Wednesday, December 19, 2007

Nobody Ever Told Me

The past year was one of the most exciting in my life, as I finished writing my first book and preparing it for publication. The day that I received a check for what I'd done was one of the best highs I'd ever felt, while working with a copyeditor was the equivalent of several years worth of formal training. And then--thud.
I was never a woman who suffered, or could even understand, post-partum depression. How anyone could feel dismal about having an uncomfortable lump in their body transformed into a miniscule human being was incomprehensible to me, until now.
Now that Tone Deaf in Bangkok is completed, and belongs to my publisher rather than to me, I feel desperately bereft and in a state of mild panic. (That this state of mind has descended upon me during the season of deepest darkness and formalized festivities is the maraschino cherry that tops the hot fudge sundae.)
When I finally hold the printed book in my hands, my feelings may change, but who knows? At that point it will have become the creation of a designer, a photographer and a copyeditor--no longer those pieces of paper that were mine all mine. It's like giving birth and having your child grow up and away from you in a matter of months.
And then of course there's the challenge that comes with finishing a first book--can I do it again? Now I understand those women who had stair-step children--they did it because they could--and now it's time to see if I can. Nothing will make me happier than the process of falling in love with an idea, thinking it over, and turning out many, many sheets of white paper covered in print. The rest, as Raymond Carver said, is gravy.

8 comments:

Latt said...

I can't wait to read your book,Janet.

Janet Brown said...

I can't wait to meet you, Eugene.

Kim said...

Oh Janet, welcome to the world of being a published writer. It's miserable and glorious all at the same time! Kim

Khin said...

congratulations! I am also trying to write a book. I need a publisher as well. Who is your publisher? anyway I need to finish the book first.

Janet Brown said...

May, you shouldn't have trouble finding a publisher when your book is finished. Interest in your country is sky-high right now.

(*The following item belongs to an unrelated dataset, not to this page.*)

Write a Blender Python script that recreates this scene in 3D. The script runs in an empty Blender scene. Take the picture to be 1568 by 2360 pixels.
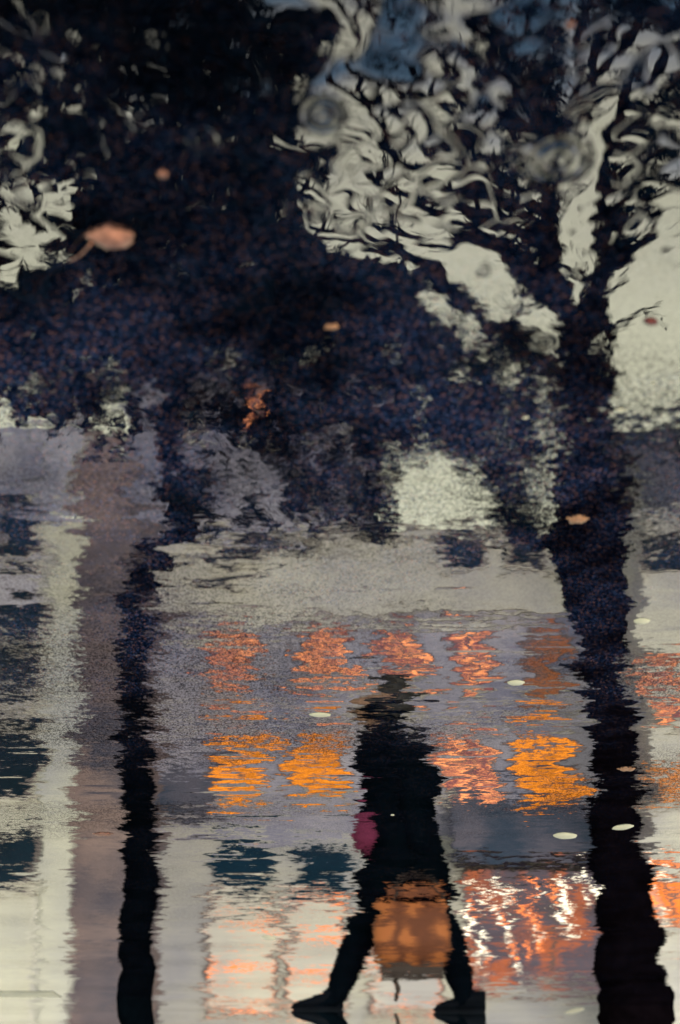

Vladimir @ Fantastic Planet said...

On this, the last day of the year I offer up this advice:
Pretend the actual writing/editing portion of a book is the act of birthing and raising the 'child' until it's ready to go to-- college; that's the publishing end of this equation... Y
ou can't really control what your kid gets up to in college; likewise your book.

Just let yourself become obsessed about the next glorious thing swimming inside your mind and figure out a way to nurture it... 'Sophomore slump' is for those who wanted to be a "writer", rather than those who NEED to write.
You, miss Janet, I think are made of the latter.

Happy New Year! XOXOX

Latt said...

Happy New Year!
I really hope to see you too.Please,contact me eugenelatt@gmail.com and/or my cell phone 095+095121260.

Katia said...

AH ! Now I know why you named your blog like that. Maybe I should have gone to the beginning first :) Congratulations on the publication of your first book. I'm in the same boat, and I also worry about... having another one published, now.